### Description of the task
Would you output the whole listing below, exactly as it reads?

═══

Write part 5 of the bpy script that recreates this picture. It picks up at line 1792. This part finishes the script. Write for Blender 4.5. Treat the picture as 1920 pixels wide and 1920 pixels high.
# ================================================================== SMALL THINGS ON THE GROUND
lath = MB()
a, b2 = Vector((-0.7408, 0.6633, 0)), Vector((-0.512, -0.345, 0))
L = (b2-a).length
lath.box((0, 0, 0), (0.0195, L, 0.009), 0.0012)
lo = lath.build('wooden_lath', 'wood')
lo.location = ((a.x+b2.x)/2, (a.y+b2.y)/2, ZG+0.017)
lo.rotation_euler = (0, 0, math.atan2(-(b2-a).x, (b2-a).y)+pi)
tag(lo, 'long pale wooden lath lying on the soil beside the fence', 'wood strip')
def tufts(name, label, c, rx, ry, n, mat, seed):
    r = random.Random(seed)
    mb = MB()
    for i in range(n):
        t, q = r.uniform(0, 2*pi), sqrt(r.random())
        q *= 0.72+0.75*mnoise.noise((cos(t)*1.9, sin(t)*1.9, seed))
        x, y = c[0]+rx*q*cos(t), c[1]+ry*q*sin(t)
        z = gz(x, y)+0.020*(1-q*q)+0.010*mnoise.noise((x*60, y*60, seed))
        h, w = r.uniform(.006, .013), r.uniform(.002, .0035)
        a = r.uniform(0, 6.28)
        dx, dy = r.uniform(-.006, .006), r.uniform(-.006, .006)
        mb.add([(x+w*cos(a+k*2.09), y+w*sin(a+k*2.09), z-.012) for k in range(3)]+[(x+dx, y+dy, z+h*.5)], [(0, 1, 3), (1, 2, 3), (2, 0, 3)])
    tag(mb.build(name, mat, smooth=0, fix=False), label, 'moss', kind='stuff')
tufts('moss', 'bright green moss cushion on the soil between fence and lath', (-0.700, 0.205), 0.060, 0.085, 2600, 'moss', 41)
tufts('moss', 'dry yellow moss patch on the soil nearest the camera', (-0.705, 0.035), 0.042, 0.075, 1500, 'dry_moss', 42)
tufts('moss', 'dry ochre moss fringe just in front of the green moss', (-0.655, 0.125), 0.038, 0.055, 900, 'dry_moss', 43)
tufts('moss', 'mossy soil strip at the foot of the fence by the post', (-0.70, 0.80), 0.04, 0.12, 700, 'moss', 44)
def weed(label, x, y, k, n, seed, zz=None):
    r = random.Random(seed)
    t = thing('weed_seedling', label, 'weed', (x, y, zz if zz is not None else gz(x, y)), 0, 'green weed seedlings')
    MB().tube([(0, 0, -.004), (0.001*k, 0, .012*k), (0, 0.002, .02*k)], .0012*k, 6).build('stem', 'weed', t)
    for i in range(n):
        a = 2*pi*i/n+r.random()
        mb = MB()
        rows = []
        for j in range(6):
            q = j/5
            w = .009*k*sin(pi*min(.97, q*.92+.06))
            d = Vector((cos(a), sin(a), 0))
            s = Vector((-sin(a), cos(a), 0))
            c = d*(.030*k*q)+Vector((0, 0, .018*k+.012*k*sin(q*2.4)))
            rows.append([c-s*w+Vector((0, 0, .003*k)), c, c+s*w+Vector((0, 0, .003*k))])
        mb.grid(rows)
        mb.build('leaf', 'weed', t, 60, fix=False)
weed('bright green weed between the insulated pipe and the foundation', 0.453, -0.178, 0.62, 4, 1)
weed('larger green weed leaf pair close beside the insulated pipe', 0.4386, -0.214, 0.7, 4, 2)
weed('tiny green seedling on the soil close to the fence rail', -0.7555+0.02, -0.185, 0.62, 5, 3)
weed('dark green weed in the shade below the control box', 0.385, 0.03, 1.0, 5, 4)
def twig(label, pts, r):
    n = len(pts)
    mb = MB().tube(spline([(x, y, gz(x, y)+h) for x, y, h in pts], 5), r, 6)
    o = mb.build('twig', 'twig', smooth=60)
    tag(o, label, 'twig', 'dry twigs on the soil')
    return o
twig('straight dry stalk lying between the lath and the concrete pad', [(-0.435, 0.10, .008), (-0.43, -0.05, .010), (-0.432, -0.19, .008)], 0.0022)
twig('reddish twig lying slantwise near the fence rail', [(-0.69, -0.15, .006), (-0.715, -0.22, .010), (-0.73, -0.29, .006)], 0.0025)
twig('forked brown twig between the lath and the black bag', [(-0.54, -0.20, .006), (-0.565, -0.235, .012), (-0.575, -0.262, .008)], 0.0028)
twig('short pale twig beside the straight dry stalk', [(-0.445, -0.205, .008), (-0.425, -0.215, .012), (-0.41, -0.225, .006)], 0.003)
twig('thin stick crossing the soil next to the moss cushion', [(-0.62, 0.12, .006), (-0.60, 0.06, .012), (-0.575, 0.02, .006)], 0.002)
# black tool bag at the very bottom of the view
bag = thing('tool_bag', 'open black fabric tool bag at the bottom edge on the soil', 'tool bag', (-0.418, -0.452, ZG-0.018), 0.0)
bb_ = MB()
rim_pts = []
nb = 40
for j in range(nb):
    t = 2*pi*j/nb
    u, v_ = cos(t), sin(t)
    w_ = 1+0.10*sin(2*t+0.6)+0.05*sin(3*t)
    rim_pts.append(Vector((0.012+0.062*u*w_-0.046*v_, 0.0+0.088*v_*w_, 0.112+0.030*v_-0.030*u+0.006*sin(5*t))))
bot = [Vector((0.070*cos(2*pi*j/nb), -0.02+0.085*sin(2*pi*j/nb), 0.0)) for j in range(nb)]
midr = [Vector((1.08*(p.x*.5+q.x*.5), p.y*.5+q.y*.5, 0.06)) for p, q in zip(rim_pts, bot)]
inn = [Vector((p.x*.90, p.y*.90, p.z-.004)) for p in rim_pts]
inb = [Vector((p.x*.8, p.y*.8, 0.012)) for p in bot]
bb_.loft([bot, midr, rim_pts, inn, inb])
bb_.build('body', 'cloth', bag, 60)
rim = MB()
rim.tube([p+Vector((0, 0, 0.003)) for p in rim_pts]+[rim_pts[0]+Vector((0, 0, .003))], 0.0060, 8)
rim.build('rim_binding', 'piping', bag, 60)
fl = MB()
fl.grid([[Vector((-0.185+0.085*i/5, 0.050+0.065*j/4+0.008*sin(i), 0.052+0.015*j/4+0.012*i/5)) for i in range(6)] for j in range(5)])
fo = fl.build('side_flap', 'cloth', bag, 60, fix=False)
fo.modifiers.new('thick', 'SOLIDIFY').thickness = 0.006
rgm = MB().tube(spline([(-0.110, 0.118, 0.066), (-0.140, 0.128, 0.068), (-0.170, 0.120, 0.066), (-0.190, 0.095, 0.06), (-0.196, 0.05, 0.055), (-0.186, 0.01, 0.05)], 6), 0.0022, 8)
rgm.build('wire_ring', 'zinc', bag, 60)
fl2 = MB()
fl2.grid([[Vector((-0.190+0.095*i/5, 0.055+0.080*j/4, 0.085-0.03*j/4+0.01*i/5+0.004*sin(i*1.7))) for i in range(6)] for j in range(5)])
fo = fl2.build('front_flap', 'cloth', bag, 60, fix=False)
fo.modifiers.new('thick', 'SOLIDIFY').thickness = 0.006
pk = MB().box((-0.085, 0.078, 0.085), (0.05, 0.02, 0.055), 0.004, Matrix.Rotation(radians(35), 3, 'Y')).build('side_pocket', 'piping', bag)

═══

### Full answer
Write part 5 of the bpy script that recreates this picture. It picks up at line 1792. This part finishes the script. Write for Blender 4.5. Treat the picture as 1920 pixels wide and 1920 pixels high.
# ================================================================== SMALL THINGS ON THE GROUND
lath = MB()
a, b2 = Vector((-0.7408, 0.6633, 0)), Vector((-0.512, -0.345, 0))
L = (b2-a).length
lath.box((0, 0, 0), (0.0195, L, 0.009), 0.0012)
lo = lath.build('wooden_lath', 'wood')
lo.location = ((a.x+b2.x)/2, (a.y+b2.y)/2, ZG+0.017)
lo.rotation_euler = (0, 0, math.atan2(-(b2-a).x, (b2-a).y)+pi)
tag(lo, 'long pale wooden lath lying on the soil beside the fence', 'wood strip')
def tufts(name, label, c, rx, ry, n, mat, seed):
    r = random.Random(seed)
    mb = MB()
    for i in range(n):
        t, q = r.uniform(0, 2*pi), sqrt(r.random())
        q *= 0.72+0.75*mnoise.noise((cos(t)*1.9, sin(t)*1.9, seed))
        x, y = c[0]+rx*q*cos(t), c[1]+ry*q*sin(t)
        z = gz(x, y)+0.020*(1-q*q)+0.010*mnoise.noise((x*60, y*60, seed))
        h, w = r.uniform(.006, .013), r.uniform(.002, .0035)
        a = r.uniform(0, 6.28)
        dx, dy = r.uniform(-.006, .006), r.uniform(-.006, .006)
        mb.add([(x+w*cos(a+k*2.09), y+w*sin(a+k*2.09), z-.012) for k in range(3)]+[(x+dx, y+dy, z+h*.5)], [(0, 1, 3), (1, 2, 3), (2, 0, 3)])
    tag(mb.build(name, mat, smooth=0, fix=False), label, 'moss', kind='stuff')
tufts('moss', 'bright green moss cushion on the soil between fence and lath', (-0.700, 0.205), 0.060, 0.085, 2600, 'moss', 41)
tufts('moss', 'dry yellow moss patch on the soil nearest the camera', (-0.705, 0.035), 0.042, 0.075, 1500, 'dry_moss', 42)
tufts('moss', 'dry ochre moss fringe just in front of the green moss', (-0.655, 0.125), 0.038, 0.055, 900, 'dry_moss', 43)
tufts('moss', 'mossy soil strip at the foot of the fence by the post', (-0.70, 0.80), 0.04, 0.12, 700, 'moss', 44)
def weed(label, x, y, k, n, seed, zz=None):
    r = random.Random(seed)
    t = thing('weed_seedling', label, 'weed', (x, y, zz if zz is not None else gz(x, y)), 0, 'green weed seedlings')
    MB().tube([(0, 0, -.004), (0.001*k, 0, .012*k), (0, 0.002, .02*k)], .0012*k, 6).build('stem', 'weed', t)
    for i in range(n):
        a = 2*pi*i/n+r.random()
        mb = MB()
        rows = []
        for j in range(6):
            q = j/5
            w = .009*k*sin(pi*min(.97, q*.92+.06))
            d = Vector((cos(a), sin(a), 0))
            s = Vector((-sin(a), cos(a), 0))
            c = d*(.030*k*q)+Vector((0, 0, .018*k+.012*k*sin(q*2.4)))
            rows.append([c-s*w+Vector((0, 0, .003*k)), c, c+s*w+Vector((0, 0, .003*k))])
        mb.grid(rows)
        mb.build('leaf', 'weed', t, 60, fix=False)
weed('bright green weed between the insulated pipe and the foundation', 0.453, -0.178, 0.62, 4, 1)
weed('larger green weed leaf pair close beside the insulated pipe', 0.4386, -0.214, 0.7, 4, 2)
weed('tiny green seedling on the soil close to the fence rail', -0.7555+0.02, -0.185, 0.62, 5, 3)
weed('dark green weed in the shade below the control box', 0.385, 0.03, 1.0, 5, 4)
def twig(label, pts, r):
    n = len(pts)
    mb = MB().tube(spline([(x, y, gz(x, y)+h) for x, y, h in pts], 5), r, 6)
    o = mb.build('twig', 'twig', smooth=60)
    tag(o, label, 'twig', 'dry twigs on the soil')
    return o
twig('straight dry stalk lying between the lath and the concrete pad', [(-0.435, 0.10, .008), (-0.43, -0.05, .010), (-0.432, -0.19, .008)], 0.0022)
twig('reddish twig lying slantwise near the fence rail', [(-0.69, -0.15, .006), (-0.715, -0.22, .010), (-0.73, -0.29, .006)], 0.0025)
twig('forked brown twig between the lath and the black bag', [(-0.54, -0.20, .006), (-0.565, -0.235, .012), (-0.575, -0.262, .008)], 0.0028)
twig('short pale twig beside the straight dry stalk', [(-0.445, -0.205, .008), (-0.425, -0.215, .012), (-0.41, -0.225, .006)], 0.003)
twig('thin stick crossing the soil next to the moss cushion', [(-0.62, 0.12, .006), (-0.60, 0.06, .012), (-0.575, 0.02, .006)], 0.002)
# black tool bag at the very bottom of the view
bag = thing('tool_bag', 'open black fabric tool bag at the bottom edge on the soil', 'tool bag', (-0.418, -0.452, ZG-0.018), 0.0)
bb_ = MB()
rim_pts = []
nb = 40
for j in range(nb):
    t = 2*pi*j/nb
    u, v_ = cos(t), sin(t)
    w_ = 1+0.10*sin(2*t+0.6)+0.05*sin(3*t)
    rim_pts.append(Vector((0.012+0.062*u*w_-0.046*v_, 0.0+0.088*v_*w_, 0.112+0.030*v_-0.030*u+0.006*sin(5*t))))
bot = [Vector((0.070*cos(2*pi*j/nb), -0.02+0.085*sin(2*pi*j/nb), 0.0)) for j in range(nb)]
midr = [Vector((1.08*(p.x*.5+q.x*.5), p.y*.5+q.y*.5, 0.06)) for p, q in zip(rim_pts, bot)]
inn = [Vector((p.x*.90, p.y*.90, p.z-.004)) for p in rim_pts]
inb = [Vector((p.x*.8, p.y*.8, 0.012)) for p in bot]
bb_.loft([bot, midr, rim_pts, inn, inb])
bb_.build('body', 'cloth', bag, 60)
rim = MB()
rim.tube([p+Vector((0, 0, 0.003)) for p in rim_pts]+[rim_pts[0]+Vector((0, 0, .003))], 0.0060, 8)
rim.build('rim_binding', 'piping', bag, 60)
fl = MB()
fl.grid([[Vector((-0.185+0.085*i/5, 0.050+0.065*j/4+0.008*sin(i), 0.052+0.015*j/4+0.012*i/5)) for i in range(6)] for j in range(5)])
fo = fl.build('side_flap', 'cloth', bag, 60, fix=False)
fo.modifiers.new('thick', 'SOLIDIFY').thickness = 0.006
rgm = MB().tube(spline([(-0.110, 0.118, 0.066), (-0.140, 0.128, 0.068), (-0.170, 0.120, 0.066), (-0.190, 0.095, 0.06), (-0.196, 0.05, 0.055), (-0.186, 0.01, 0.05)], 6), 0.0022, 8)
rgm.build('wire_ring', 'zinc', bag, 60)
fl2 = MB()
fl2.grid([[Vector((-0.190+0.095*i/5, 0.055+0.080*j/4, 0.085-0.03*j/4+0.01*i/5+0.004*sin(i*1.7))) for i in range(6)] for j in range(5)])
fo = fl2.build('front_flap', 'cloth', bag, 60, fix=False)
fo.modifiers.new('thick', 'SOLIDIFY').thickness = 0.006
pk = MB().box((-0.085, 0.078, 0.085), (0.05, 0.02, 0.055), 0.004, Matrix.Rotation(radians(35), 3, 'Y')).build('side_pocket', 'piping', bag)